Keith Crain wins lifetime achievement award at D.C. auto show

Roger Penske, left, with Keith Crain, along with and John Ourisman, chairman of the Washington Auto Show. Photo credit: Washington Auto Show 2018

WASHINGTON — Six years ago Keith Crain, the chairman of Crain Communications Inc. and editor-in-chief of Automotive News, presented Roger Penske with the Washington Auto Show’s Lifetime Achievement Award.

On Thursday night the tables were turned when the chairman of Penske Automotive Group made a surprise appearance at the D.C. Convention Center to present the 2018 version of the award to Crain.

“He’s bold, brash and tells it like it is,” Penske said, referring to his friend of 50 years as a “visionary.”

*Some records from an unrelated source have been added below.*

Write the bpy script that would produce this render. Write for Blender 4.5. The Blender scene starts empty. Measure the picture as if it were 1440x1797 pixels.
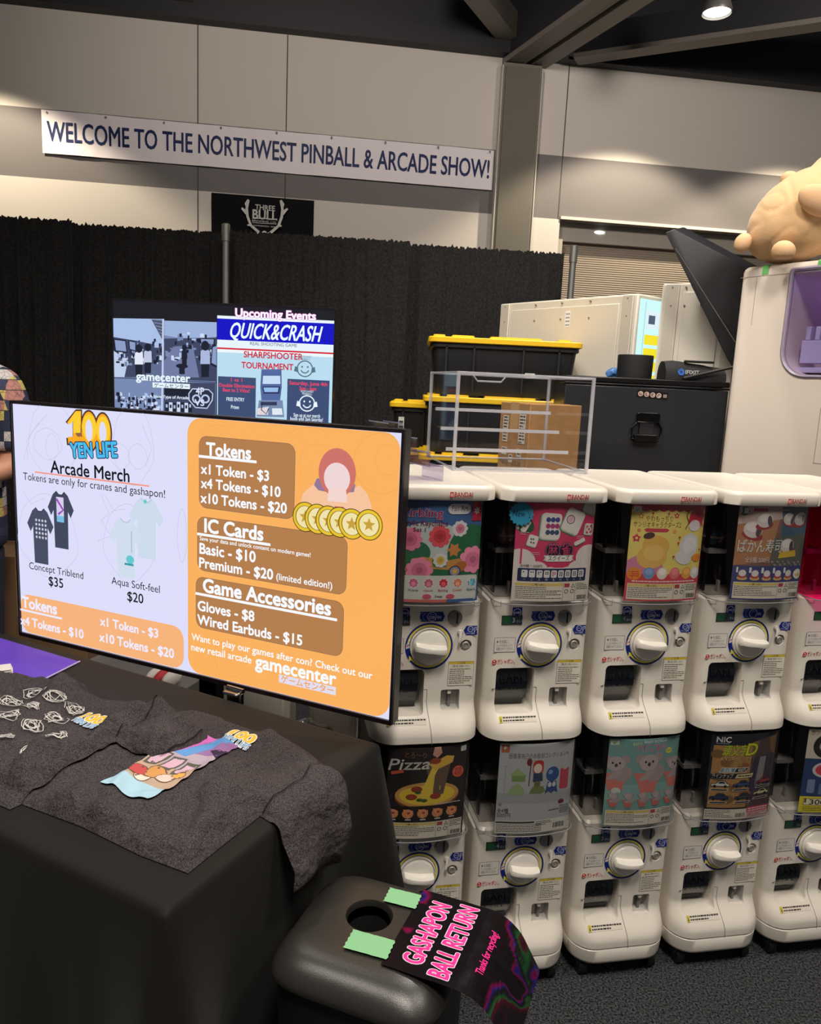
import bpy, bmesh, math, random
import numpy as np
from mathutils import Vector, Matrix, noise
random.seed(7)
PI = math.pi
scene = bpy.context.scene
COL = scene.collection

# ------------------------------------------------------------------ camera
EYE, FPX = 1.65, 1331.0          # eye height (m); focal length in pixels of the 1440-wide frame
HORIZ, TILT = 672.0, 0.047       # horizon row at the frame's middle and its slope


def cam_matrix():
    n = np.array([-TILT, 1.0]) / math.hypot(TILT, 1)
    p = math.atan((898.5 - HORIZ) * n[1] / FPX)
    down = np.array([n[0] * math.cos(p), n[1] * math.cos(p), math.sin(p)])
    fwd = np.array([0, 0, 1.0]) - down * down[2]
    fwd /= np.linalg.norm(fwd)
    return np.array([np.cross(down, fwd), fwd, -down])


CM = cam_matrix()
cam_d = bpy.data.cameras.new('camera')
cam = bpy.data.objects.new('camera', cam_d)
COL.objects.link(cam)
r_, u_, b_ = CM @ np.array([1, 0, 0]), CM @ np.array([0, -1, 0]), CM @ np.array([0, 0, -1])
cam.matrix_world = Matrix(((r_[0], u_[0], b_[0], 0), (r_[1], u_[1], b_[1], 0), (r_[2], u_[2], b_[2], EYE), (0, 0, 0, 1)))
cam_d.sensor_fit = 'HORIZONTAL'
cam_d.sensor_width = 36
cam_d.lens = FPX / 1440 * 36
cam_d.clip_start = 0.02
scene.camera = cam


def on_plane(px, py, p0, p1):
    """point where a sight line meets the upright plane through the ground points p0, p1"""
    v = CM @ np.array([px - 720, py - 898.5, FPX])
    d = np.array(p1[:2]) - np.array(p0[:2])
    n = np.array([-d[1], d[0]])
    q = v * (np.dot(p0[:2], n) / np.dot(v[:2], n))
    return Vector((q[0], q[1], q[2] + EYE))


# ------------------------------------------------------------------ light and exposure
scene.view_settings.view_transform = 'Standard'
scene.view_settings.look = 'None'
scene.view_settings.exposure = 0.0
scene.view_settings.gamma = 1.0
world = bpy.data.worlds.new('hall_ambience')
scene.world = world
world.use_nodes = True
world.node_tree.nodes['Background'].inputs[0].default_value = (1.0, 0.94, 0.88, 1)
world.node_tree.nodes['Background'].inputs[1].default_value = 0.10


def spot(name, loc, target, power, angle, blend=0.5, size=0.1, col=(1, 0.92, 0.82)):
    d = bpy.data.lights.new(name, 'SPOT')
    d.energy, d.spot_size, d.spot_blend, d.shadow_soft_size, d.color = power, math.radians(angle), blend, size, col
    o = bpy.data.objects.new(name, d)
    COL.objects.link(o)
    o.location = loc
    o.rotation_euler = (Vector(target) - Vector(loc)).to_track_quat('-Z', 'Y').to_euler()
    return o


# hall downlights on the dark ceiling; the last spot is an added fill
spot('downlight_or_fill', (0.3, -0.6, 5.2), (0.45, 2.0, 0.9), 540, 80, 0.7, 0.5)
spot('downlight_or_fill', (2.6, 0.6, 5.2), (1.0, 2.4, 0.9), 300, 85, 0.7, 0.5)
spot('downlight_or_fill', (-1.9, 0.2, 5.2), (-0.8, 1.9, 0.8), 260, 85, 0.7, 0.4)
spot('downlight_or_fill', (1.2, 3.3, 5.2), (1.0, 3.3, 0.0), 300, 85, 0.6, 0.12)
spot('downlight_or_fill', (-1.5, 3.3, 5.2), (-1.5, 3.6, 0.0), 100, 90, 0.6, 0.12)
spot('downlight_or_fill', (-0.9, 1.6, 5.3), (0.9, 3.9, 1.9), 420, 42, 0.7, 0.3)  # added fill spot that brightens the sides of the white cabinets
# wall washers close to the back wall
for wx, wy, pw in ((-4.75, 7.75, 420), (2.55, 8.75, 420), (4.75, 9.05, 380)):
    spot('wall_washer', (wx, wy, 5.35), (wx, wy + 0.05, 0), pw * 1.1, 114, 0.3, 0.05, (1, 0.86, 0.64))
spot('wall_fill', (-0.6, 4.2, 5.3), (-0.9, 9.4, 4.6), 450, 110, 0.9, 0.3, (1, 0.9, 0.8))
spot('wall_fill', (3.6, 5.0, 5.3), (3.2, 10.0, 4.6), 310, 110, 0.9, 0.3, (1, 0.9, 0.8))

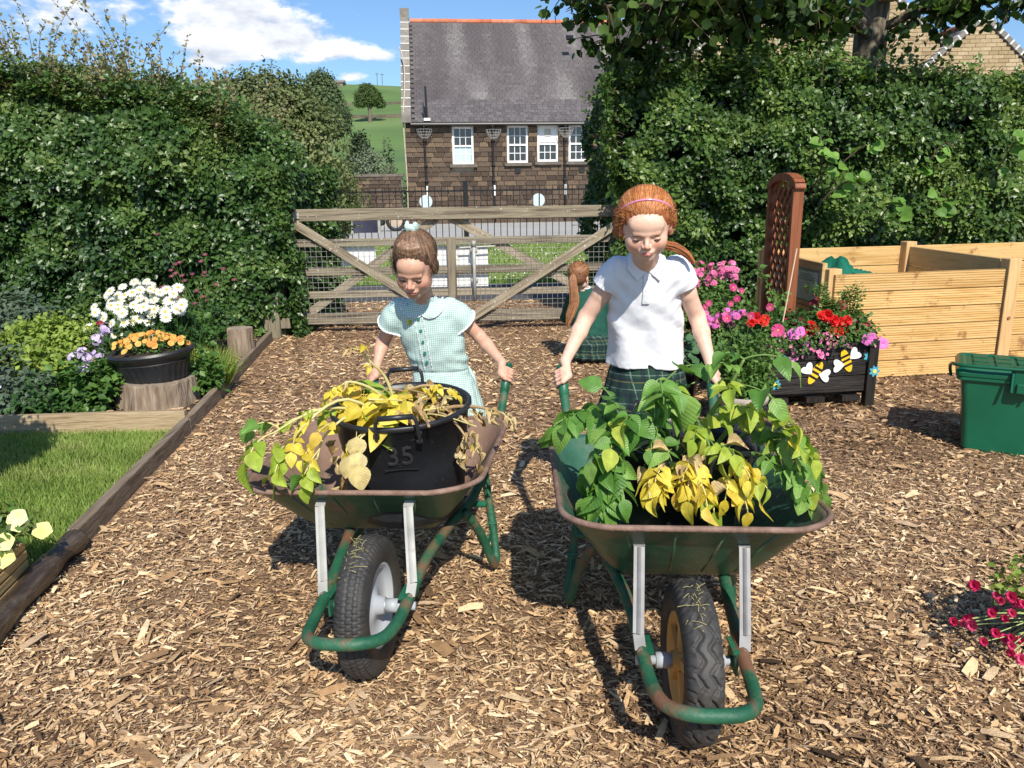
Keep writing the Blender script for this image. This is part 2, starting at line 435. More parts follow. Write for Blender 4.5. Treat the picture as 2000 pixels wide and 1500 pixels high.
def verge_pts(n):
    Y = 11.8 + 9.4 * rng.random(n) ** 1.3; X = -7 + 14 * rng.random(n)
    return X, Y, np.full(len(X), .014)
blades('verge_grass', 60000, verge_pts, .04, .12, 'mown grass with small daisies beyond the gate', w=.014)
def clover():
    n = 900; X, Y, Z = verge_pts(n)
    P = np.stack([X, Y, Z + .09], 1)
    tv = [(-.5, 0, 0), (0, -.5, .1), (.5, 0, 0), (0, .5, .1)]
    o = scatter('lawn_daisies', tv, [(0, 1, 2, 3)], P, frames(rnd_unit(n) * [1, 1, .2], np.tile([0, -.6, 1.], (n, 1))), np.full(n, .03),
                M('daisy_white', [(.75, .75, .7), (.8, .8, .78)]))
    tag(o, 'tiny white daisies dotted through the grass beyond the gate', 'daisies')
clover()

# ---- flower bed soil and edging boards
m_soil = M('soil', [(.028, .018, .012), (.06, .038, .024), (.11, .07, .045)], scale=30, rough=.95, bump=1, bscale=60)
sheet('flower_bed', 0, 0, 0, 0, .03, m_soil, poly=[(-7, 4.27), (-1.95, 4.40), (-2.33, 7.2), (-2.45, 8.6), (-7, 8.6)])
n = 2600
Yb = 4.5 + 3.6 * rng.random(n); Xb = EDGE(Yb) - .1 - 3.4 * rng.random(n)
tag(scatter('bed_mulch', [(-.5, -.45, 0), (.35, -.5, 0), (-.45, .02, .05), (.55, -.05, .04), (-.3, .5, -.02), (.3, .42, 0)], [(0, 1, 3, 2), (2, 3, 5, 4)],
        np.stack([Xb, Yb, np.full(n, .04)], 1), frames(np.stack([rng.normal(size=n), rng.normal(size=n), np.zeros(n)], 1), np.tile([0, 0, 1.], (n, 1)) + rng.normal(0, .25, (n, 3))),
        np.stack([np.full(n, .02), .03 + .06 * rng.random(n), np.full(n, .05)], 1), m_chip), 'bark mulch scattered over the flower bed soil', 'mulch')

m_edge = wood('edging_timber', (.19, .145, .10), (.25, .20, .15), (.09, .065, .045), axis=1, scale=2.5)
m_plank = wood('bed_plank', (.30, .22, .13), (.38, .29, .18), (.17, .12, .07), axis=0, scale=2.5)
m_wetlog = M('wet_log', [(.02, .014, .01), (.06, .042, .03), (.13, .10, .08)], scale=14, stretch=(3, .6, 3), rough=.35, bump=.7, spec=.6, detail=8)
def edging():
    ys = [2.78, 4.32, 5.8, 7.3]
    for i in range(3):
        mb = MB(); a, b = ys[i], ys[i + 1]
        mb.bar((EDGE(a) - .025, a + .006, .035), (EDGE(b) - .025, b, .035), .11, .045, up=(0, 0, 1))
        o = mb.build('edging_board', m_edge, bevel=.006)
        tag(o, ['weathered edging board beside the lawn next to the dark log', 'weathered edging board beside the stump with the black pot', 'weathered edging board running up to the hedge foot'][i], 'edging board', 'timber boards edging the bark path')
    mb = MB(); mb.bar((-3.6, 4.25, .065), (-1.93, 4.37, .065), .13, .045)
    tag(mb.build('bed_edging_plank', m_plank, bevel=.006), 'pale timber plank dividing the lawn from the flower bed', 'plank')
    pts = [(-1.60 + .02 * sin(i * 1.3), 1.75, 0) for i in (0,)]
    pts = smooth_path([(-1.53, 1.5, .045), (-1.60, 1.95, .05), (-1.655, 2.3, .046), (-1.70, 2.6, .05), (-1.72, 2.79, .044)], 6)
    mb = MB(); mb.tube(pts, [.043 + .005 * sin(i * .9) for i in range(len(pts))], 14)
    tag(mb.build('edging_log', m_wetlog, smooth=True), 'dark wet round log edging the lawn at bottom left', 'log')
edging()

# ---------------------------------------------------------------- foliage masses
m_hawthorn = M('hawthorn_leaf', [(.015, .040, .012), (.031, .077, .019), (.060, .124, .029), (.11, .185, .047), (.19, .25, .075)], use='attr', scale=6, rough=.38, spec=.5, trans=.25)
m_privet = M('hedge_leaf', [(.016, .042, .010), (.034, .080, .018), (.07, .135, .028), (.13, .21, .045), (.22, .29, .075)], use='attr', scale=6, rough=.38, spec=.5, trans=.25)
m_newleaf = M('young_shoot_leaf', [(.16, .20, .07), (.25, .26, .11), (.30, .24, .13), (.34, .33, .18), (.28, .16, .10)], use='attr', scale=6, rough=.5, trans=.3)
m_olive = M('olive_leaf', [(.05, .075, .02), (.09, .12, .03), (.15, .175, .05), (.22, .20, .09)], use='attr', scale=6, rough=.45, trans=.25)
m_twig = M('twig', [(.06, .04, .028), (.13, .09, .06)], scale=30, rough=.9)
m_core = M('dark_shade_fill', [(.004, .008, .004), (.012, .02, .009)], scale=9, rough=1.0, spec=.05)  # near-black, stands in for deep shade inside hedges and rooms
m_bark = M('tree_bark', [(.06, .048, .036), (.14, .115, .085), (.24, .21, .16)], scale=9, stretch=(3, 3, .7), rough=.9, bump=1, bscale=20, detail=9)

def rosettes(name, C, Nout, mat, parent, per=6, size=(.028, .045), spread=.045, shape=LEAF2, vbase=None, kind='stuff'):
    """leaves in little clusters round each point C facing roughly Nout"""
    n = len(C); P = np.repeat(C, per, 0); No = np.repeat(Nout, per, 0)
    rd = rnd_unit(n * per); T = rd - No * (rd * No).sum(1, keepdims=True) * .6
    P = P + T * spread * rng.random((n * per, 1)) + No * rng.normal(0, spread * .35, (n * per, 1))
    D = T + No * .25 + np.array([0, 0, -.12])
    Nn = No + rnd_unit(n * per) * .75 + np.array([0, 0, .35])
    L = size[0] + (size[1] - size[0]) * rng.random(n * per)
    vb = rng.random(n) if vbase is None else vbase
    v = np.clip(np.repeat(vb, per) * .7 + rng.random(n * per) * .4 - .05, 0, 1)
    return scatter(name, shape[0], shape[1], P, frames(D, Nn), np.stack([L * .85, L, L], 1), mat, parent, kind, v=v)

def path_front(xs, ys):
    return lambda x: np.interp(x, xs, ys)

def hedge(name, label, x0, x1, front, top, depth, mat, n, group=None, seed=1, size=(.040, .066), gapf=.46, endl=None, endr=None):
    root = empty(name, ((x0 + x1) / 2, float(front((x0 + x1) / 2)) + depth / 2, 0), 0, label, 'hedge', group)
    off = np.array(root.location)
    def surf(x, z, u=0):
        """front face y at height z: rounds back near the top, bulges with noise"""
        t = top(x); k = np.clip(z / t, 0, 1)
        b = (fbm(np.stack([x * 1.9, z * 1.9, z * 0 + seed], -1), seed, 3) - .5) * .50 + (vnoise(np.stack([x * 5, z * 6, z * 0], -1), seed + 5) - .5) * .20
        return front(x) - b + .42 * k ** 6 + .12 * (1 - k) ** 3
    # front face
    nf = int(n * .74); X = x0 + (x1 - x0) * rng.random(nf); Z = top(X) * rng.random(nf) ** .9 + .02
    gap = fbm(np.stack([X * 3.2, Z * 4.2, X * 0 + 3], -1), seed + 20, 3)
    keep = (gap > gapf - .12) | (rng.random(nf) < .12); X, Z, gap = X[keep], Z[keep], gap[keep]
    din = rng.random(len(X)) ** 2 * .16
    Yv = surf(X, Z) + din
    C = np.stack([X, Yv, Z], 1); No = np.tile([0, -1., .25], (len(C), 1)) + rnd_unit(len(C)) * .45
    vb = np.clip(.28 + (gap - .5) * 1.5 + rng.random(len(C)) * .42 - din * 2.2 + .12 * (Z / top(X)) ** 3, 0, 1)
    # top
    nt = int(n * .18); Xt = x0 + (x1 - x0) * rng.random(nt); Yt = front(Xt) + .2 + (depth - .2) * rng.random(nt)
    bt = (fbm(np.stack([Xt * 1.6, Yt * 1.6, Xt * 0], -1), seed + 9) - .5) * .45
    Zt = top(Xt) + bt - .05 + rng.random(nt) ** 3 * .22
    Ct = np.stack([Xt, Yt, Zt], 1); Nt = np.tile([0, -.5, 1.], (nt, 1)) + rnd_unit(nt) * .6
    parts = [(C, No, vb), (Ct, Nt, .3 + rng.random(nt) * .6)]
    # ends
    for xe, sg in ((x0, -1), (x1, 1)):
        if (sg < 0 and not endl) or (sg > 0 and not endr): continue
        ne = int(n * .10); Ye = front(np.full(ne, xe)) + depth * rng.random(ne); Ze = float(top(np.array([xe]))[0]) * rng.random(ne)
        be = (fbm(np.stack([Ye * 2, Ze * 2, Ze * 0 + xe], -1), seed + 31) - .35) * .5
        Ce = np.stack([xe + sg * (be + .02), Ye, Ze], 1)
        parts.append((Ce, np.tile([sg * 1., -.3, .25], (ne, 1)) + rnd_unit(ne) * .5, .2 + rng.random(ne) * .6))
    C = np.concatenate([p[0] for p in parts]); No = np.concatenate([p[1] for p in parts]); vb = np.concatenate([p[2] for p in parts])
    rosettes('foliage', C - off, No, mat, root, 6, size, .05, vbase=vb)
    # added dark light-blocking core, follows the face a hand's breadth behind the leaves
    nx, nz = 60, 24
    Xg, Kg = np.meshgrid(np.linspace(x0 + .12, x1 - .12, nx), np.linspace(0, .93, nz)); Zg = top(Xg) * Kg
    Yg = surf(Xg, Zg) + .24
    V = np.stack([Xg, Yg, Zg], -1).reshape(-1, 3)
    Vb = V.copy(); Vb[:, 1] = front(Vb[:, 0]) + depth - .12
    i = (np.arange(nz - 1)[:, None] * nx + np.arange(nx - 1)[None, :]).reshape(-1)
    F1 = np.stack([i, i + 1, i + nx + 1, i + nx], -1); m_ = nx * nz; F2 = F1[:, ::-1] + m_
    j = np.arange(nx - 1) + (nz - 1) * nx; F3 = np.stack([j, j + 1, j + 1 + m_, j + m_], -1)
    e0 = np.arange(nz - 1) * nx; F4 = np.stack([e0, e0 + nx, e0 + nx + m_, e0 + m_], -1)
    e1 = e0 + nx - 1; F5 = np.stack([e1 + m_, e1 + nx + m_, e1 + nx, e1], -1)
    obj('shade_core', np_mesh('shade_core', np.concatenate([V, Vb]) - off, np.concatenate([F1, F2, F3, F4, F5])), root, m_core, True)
    return root, off

def shoots(root, off, pts, hmin, hmax, mat, every=.03, lean=.35, leaf=.035, name='shoot', keepobj=True):
    """upright wispy shoots: each its own stem with little leaves up it"""
    allP, allD, allN = [], [], []
    for i, (x, y, z) in enumerate(pts):
        h = random.uniform(hmin, hmax); lx, ly = random.gauss(0, lean), random.gauss(0, lean)
        pl = [Vector((x + lx * h * t * t + .02 * sin(7 * t + i), y + ly * h * t * t, z + h * t)) for t in np.linspace(0, 1, 7)]
        mb = MB(); mb.tube([p - Vector(off) for p in pl], [.006 * (1 - .75 * k / 6) for k in range(7)], 4, cap=False)
        nl = int(h / every)
        o = mb.build(name, m_twig, root) if keepobj else None
        LP = []; 
        for k in range(nl):
            t = (k + .5) / nl; a = t * 6; q = pl[int(a)].lerp(pl[min(6, int(a) + 1)], a - int(a))
            for s in range(2): LP.append(q)
        if not LP: continue
        LP = np.array([tuple(p) for p in LP]) - off + rng.normal(0, .012, (len(LP), 3))
        D = rnd_unit(len(LP)); D[:, 2] = np.abs(D[:, 2]) * .7 + .1
        sc = leaf * (.6 + .7 * rng.random(len(LP)))
        tv = LEAF2; 
        allP.append(LP); allD.append(D); allN.append(sc)
    P = np.concatenate(allP); D = np.concatenate(allD); S = np.concatenate(allN)
    scatter('shoot_leaves', LEAF2[0], LEAF2[1], P, frames(D, rnd_unit(len(P))), np.stack([S * .8, S, S], 1), mat, root, 'stuff')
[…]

The award is given annually to an individual who has made a significant contribution to the auto industry.

“I have always loved cars and the business of automobiles,” Crain said in his acceptance speech. “It is the most exciting industry in the world.”

Crain has been an influential figure in the auto industry for nearly 50 years as a reporter, editor and publishing executive. He personally knows many of the movers and shakers in the auto industry. His achievements range from breaking the news of Lee Iacocca’s firing by Henry Ford II in 1978 to his role in creating the North American International Auto Show in Detroit in 1989. He continues to write a weekly column for Automotive News.

True to his brash character, Crain noted that the U.S. auto industry “built the worst cars for several decades” and was able to turn things around thanks to government-mandated fuel economy standards and the computer, which “finally allowed them to figure out how to make cars and engines that the public liked and worked.”